I was so sorry to learn of the death of Christopher Coker. He was a former Professor of International Relations at the London School of Economics and Political Science (my alma mater). He was still too young to die at the age of 70.
Coker was a prolific scholar of politics, power, and war in the twentieth and twenty-first centuries. And some of you may remember from my talk to SAHAAS https://timboatswain.wixsite.com/website/post/the-making-of-war-russia-and-ukraine-revised-text) I drew on his last book, Why War (Hurst, 2021). Malcolm Murfitt wrote of this book, 'Few books have both impressed and depressed me in equal measures as much as this one has done. Christopher Coker’s magnificently researched Why War? is many things, but it isn’t a beach read. It demands your constant attention and rewards you for it. The essence of his argument is that war is, in the words of Thucydides, ‘the human thing’. We humans have been inextricably linked with war from the outset and it is this intimate connection with conflict that makes us human' (Literary Review).

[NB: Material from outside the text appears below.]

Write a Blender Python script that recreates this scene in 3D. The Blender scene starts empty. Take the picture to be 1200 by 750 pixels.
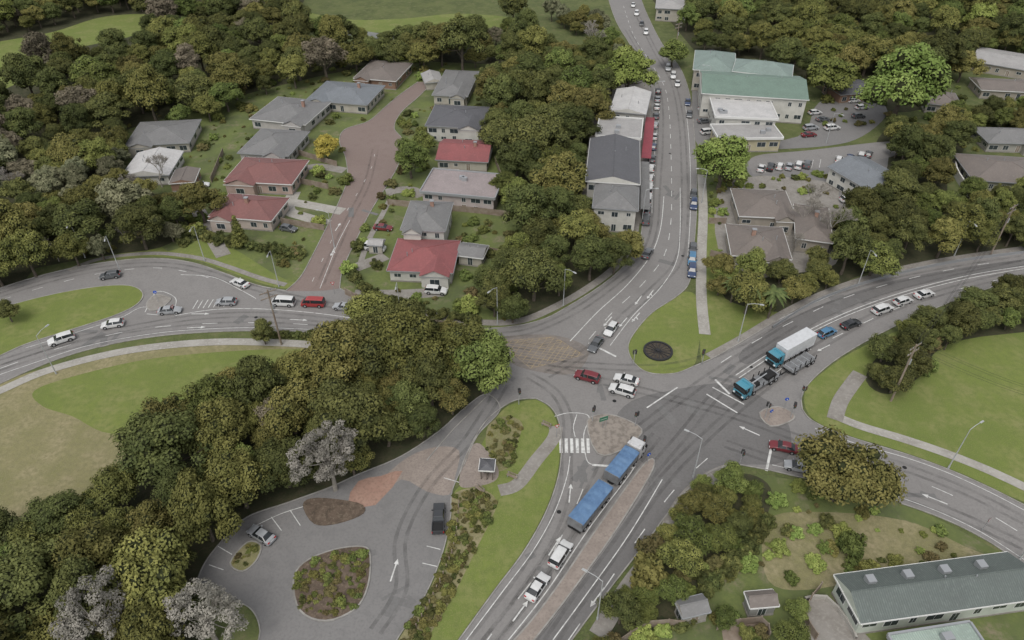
import bpy, math, random
import numpy as np
from mathutils import Vector, Matrix
from mathutils.geometry import tessellate_polygon
random.seed(7)
rng = np.random.default_rng(7)
R_ = math.radians
TH = R_(38.5); FP = 850.0; HC = 90.0
ct, st = math.cos(TH), math.sin(TH)
def P(u, v, z=0.0):
    """survey helper: plan position (metres) of a point at height z"""
    dx = (u-600)/FP; dy = -(v-375)/FP
    d = (dx, ct+dy*st, -st+dy*ct)
    t = (z-HC)/d[2]
    return Vector((d[0]*t, d[1]*t, z))
S = bpy.context.scene
# ---------------------------------------------------------------- materials
def nodes(name):
    m = bpy.data.materials.new(name); m.use_nodes = True
    nt = m.node_tree; b = nt.nodes['Principled BSDF']
    return m, nt, b
def N(nt, t, **k):
    n = nt.nodes.new(t)
    for a, b in k.items():
        if a in n.inputs.keys(): n.inputs[a].default_value = b
        else: setattr(n, a, b)
    return n
def mixc(nt, fac, a, b, mode='MIX'):
    n = nt.nodes.new('ShaderNodeMix'); n.data_type = 'RGBA'; n.blend_type = mode
    for s, x in ((0, fac), (6, a), (7, b)):
        if hasattr(x, 'is_linked') or hasattr(x, 'links'): nt.links.new(x, n.inputs[s])
        elif s == 0: n.inputs[0].default_value = x
        else: n.inputs[s].default_value = (*x, 1) if len(x) == 3 else x
    return n.outputs[2]
def ramp(nt, src, lo, hi):
    n = N(nt, 'ShaderNodeMapRange'); n.inputs[1].default_value = lo; n.inputs[2].default_value = hi
    nt.links.new(src, n.inputs[0]); return n.outputs[0]
def noise(nt, vec, scale, detail=4, rough=.55):
    n = N(nt, 'ShaderNodeTexNoise'); n.inputs['Scale'].default_value = scale
    n.inputs['Detail'].default_value = detail; n.inputs['Roughness'].default_value = rough
    if vec: nt.links.new(vec, n.inputs['Vector'])
    return n.outputs[0]
def surf(name, layers, rough=.95, bump=0.0, bscale=4, spec=.2, metal=0, local=False):
    """layers: base colour then (colour, scale, lo, hi)"""
    m, nt, b = nodes(name)
    if local: vec = N(nt, 'ShaderNodeTexCoord').outputs['Object']
    else: vec = N(nt, 'ShaderNodeNewGeometry').outputs['Position']
    base = layers[0]
    cur = base
    for (col, sc, lo, hi) in layers[1:]:
        f = ramp(nt, noise(nt, vec, sc, 5, .6), lo, hi)
        cur = mixc(nt, f, cur, col)
    if hasattr(cur, 'links'): nt.links.new(cur, b.inputs['Base Color'])
    else: b.inputs['Base Color'].default_value = (*base, 1)
    b.inputs['Roughness'].default_value = rough
    b.inputs['Specular IOR Level'].default_value = spec
    b.inputs['Metallic'].default_value = metal
    if bump:
        bn = N(nt, 'ShaderNodeBump'); bn.inputs['Strength'].default_value = bump; bn.inputs['Distance'].default_value = .1
        nt.links.new(noise(nt, vec, bscale, 3), bn.inputs['Height']); nt.links.new(bn.outputs[0], b.inputs['Normal'])
    return m
G_base = surf('rough_grass', [(.10,.115,.045),((.06,.075,.03),.12,.4,.62),((.15,.14,.075),.5,.5,.75),((.11,.135,.045),3,.45,.7)], bump=.6, bscale=3)
G_lawn = surf('lawn_grass', [(.155,.19,.048),((.115,.152,.038),.05,.35,.65),((.205,.205,.085),.18,.46,.72),((.12,.15,.042),.9,.42,.68),((.185,.195,.072),6,.5,.7)], bump=.4, bscale=6)
G_dry = surf('dry_grass', [(.215,.195,.10),((.15,.155,.06),.045,.42,.6),((.285,.245,.15),.22,.45,.68),((.165,.155,.08),1.3,.4,.65),((.24,.215,.125),6,.5,.7)], bump=.8, bscale=2.5)
G_floor = surf('forest_floor', [(.045,.045,.025),((.075,.065,.04),.5,.4,.65),((.035,.045,.02),2,.4,.7)], bump=.8, bscale=2)
G_res = surf('garden_grass', [(.13,.155,.052),((.085,.10,.045),.10,.42,.6),((.185,.165,.105),.22,.54,.68),((.10,.125,.045),1.5,.4,.7)], bump=.4)
def asphalt(name, a, b_, c_):
    return surf(name, [a,(b_,.05,.35,.65),(c_,.4,.5,.78),(tuple(x*.84 for x in a),2.5,.45,.7),(tuple(x*1.15 for x in a),25,.45,.65)], rough=.85, bump=.15, bscale=30)
A_main = asphalt('chipseal_asphalt', (.188,.180,.173),(.218,.209,.20),(.147,.141,.136))
A_dark = asphalt('new_asphalt', (.132,.127,.124),(.153,.148,.144),(.107,.104,.101))
A_red = asphalt('red_chipseal', (.185,.143,.127),(.205,.163,.147),(.155,.115,.103))
A_park = asphalt('car_park_asphalt', (.165,.16,.156),(.195,.19,.184),(.125,.122,.12))
Conc = surf('concrete', [(.33,.315,.285),((.26,.245,.22),.3,.4,.65),((.37,.36,.33),2,.5,.7)], bump=.1)
ConcD = surf('old_concrete', [(.24,.225,.205),((.19,.175,.155),.4,.4,.65),((.28,.265,.24),2,.5,.7)])
Kerb = surf('kerb_concrete', [(.29,.28,.26),((.20,.19,.175),.6,.4,.65)])
Brick = surf('brick_paving', [(.29,.18,.14),((.33,.22,.17),.5,.4,.65),((.22,.14,.11),2,.45,.7)])
Pink = surf('median_paving', [(.235,.20,.175),((.275,.235,.205),.5,.4,.65),((.19,.16,.14),3,.45,.7)])
Soil = surf('bark_mulch', [(.12,.09,.068),((.075,.058,.044),1,.4,.65),((.17,.135,.10),3,.5,.7)], bump=.5)
WPaint = surf('road_paint_white', [(.56,.56,.54),((.29,.285,.275),1.2,.45,.70)], rough=.7)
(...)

Coker was the author of 27 books, and contributed to numerous areas of international relations, from US foreign policy to the changing nature of war. He was a professor at the LSE for nearly 40 years, where he taught cohorts of awe-struck students. On his retirement, he returned to LSE as Director of LSE Ideas. He twice served as a member of the Council of the Royal United Services Institute and was a former NATO Fellow. He had been a Visiting Fellow at the National Institute for Defence Studies in Tokyo, the Rajaratnam School for International Studies Singapore, the Political Science Department at Chulalongkorn University, Bangkok, and the Norwegian and Swedish Defence Colleges.
His sharp intellect and dry sense of humour will be much missed.